ECOWAS Parliament Complex, Abuja.
A group, the Association of Legislative Drafting and Advocacy Practitioners, ALDRAP, a non governmental organisation, has prayed a Federal High Court in Abuja to declare the seats of 40 National Assembly (NASS) members vacant over their concurrent membership of both NASS and the ECOWAS Parliament. membership
Nigeria is officially allocated 35 seats in the ECOWAS Parliament as well as some slots in the Pan-African Parliament.
According to ALDRAP, which seeks to promote transparency and accountability in governance through public interest litigations, advocacy, policy engagements, their dual or multiple membership of NASS and regional parliaments are illegal, hence the court should declare their seats vacant.
ALDRAP had earlier called on the President of the Senate to declare the seats of the affected lawmakers vacant for their belonging to multiple parliament’s at the same time and collecting emoluments from all.
Having failed to comply with the call, it served a pre-action notice on the Senate President and copied the Clerk of the National Assembly, indicating its readiness to seek judicial redress if the call was not heeded.
The group in a letter dated April 8, signed by its Secretary, Dr Tonye Clinton Jaja, warned that in the event that the Senate President failed to comply with its request within seven working days from the date of the letter, it would commence a lawsuit to seek the interpretation of a court of law.
It also offered to draft two bills for domestication of both the international instruments establishing both the ECOWAS Parliament and the Pan-African Parliament.
The group insisted that the practice of serving both bodies violated Section 68(1) of the 1999 Constitution and Article 18, Supplementary Act of the ECOWAS Parliament, 2017, which prohibits a serving member of a parliament serving with it and collecting emoluments.
ALDRAP therefore urged the court to determine whether having regard to Section 68 (1) (a) of the 1999 Constitution (as altered), any member of the National Assembly who wished to take a seat at the ECOWAS Parliament and/or the Pan-African Parliament, ought to first resign from the National Assembly.

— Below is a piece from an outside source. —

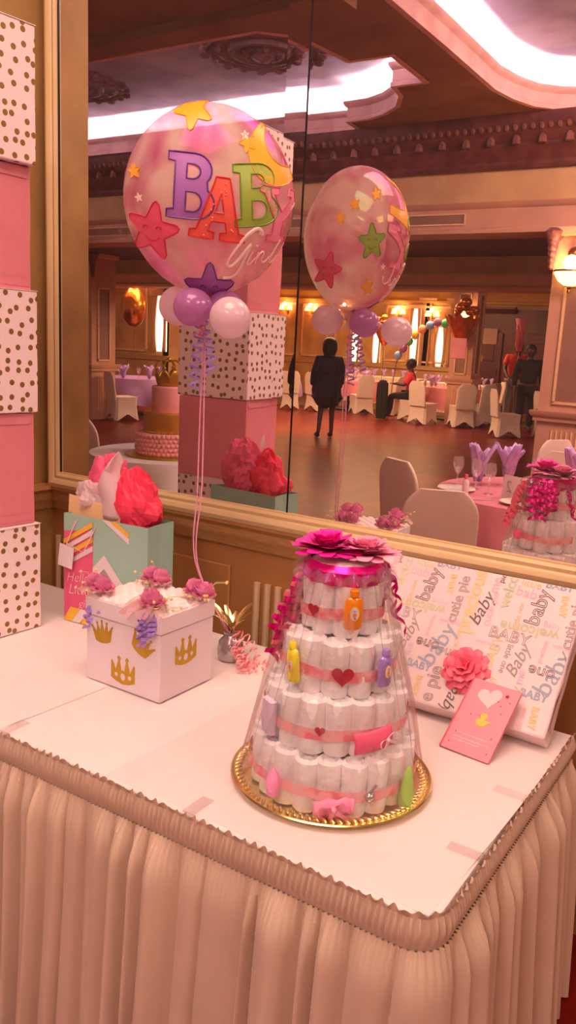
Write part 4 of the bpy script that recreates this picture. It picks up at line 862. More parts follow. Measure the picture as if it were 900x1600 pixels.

“In the alternative: whether having regard to Section 12 of the 1999 Constitution (as altered), the provisions of the ECOWAS Parliament legislation, which allocates 35 seats to Nigeria, has not yet become legally operative within Nigeria considering that both the National Assembly and state Houses of Assembly have not subjected the said parliament to the legislative procedure prescribed under Section 12.
The group prayed the court to make a “Declaration that the 5th defendant (Clerk of the National Assembly) shall immediately discontinue the payment of salaries and all forms of remuneration to all 40 lawmakers who were recently inaugurated as either members of the 6th Assembly of the ECOWAS Parliament and/or the Pan-African Parliament”.
It also prayed for an order directing the Clerk of the National Assembly to immediately discontinue the payment of salaries and all forms of remuneration to all the 40 lawmakers who were recently inaugurated as either members of the 6th assembly of the ECOWAS Parliament and/or the Pan-African Parliament.
The group, in the same vein, urged the court to order the 6th defendant (INEC) to immediately conduct bye-elections within 30 days from the date of the vacancy to fill all 40 vacant seats at the National Assembly.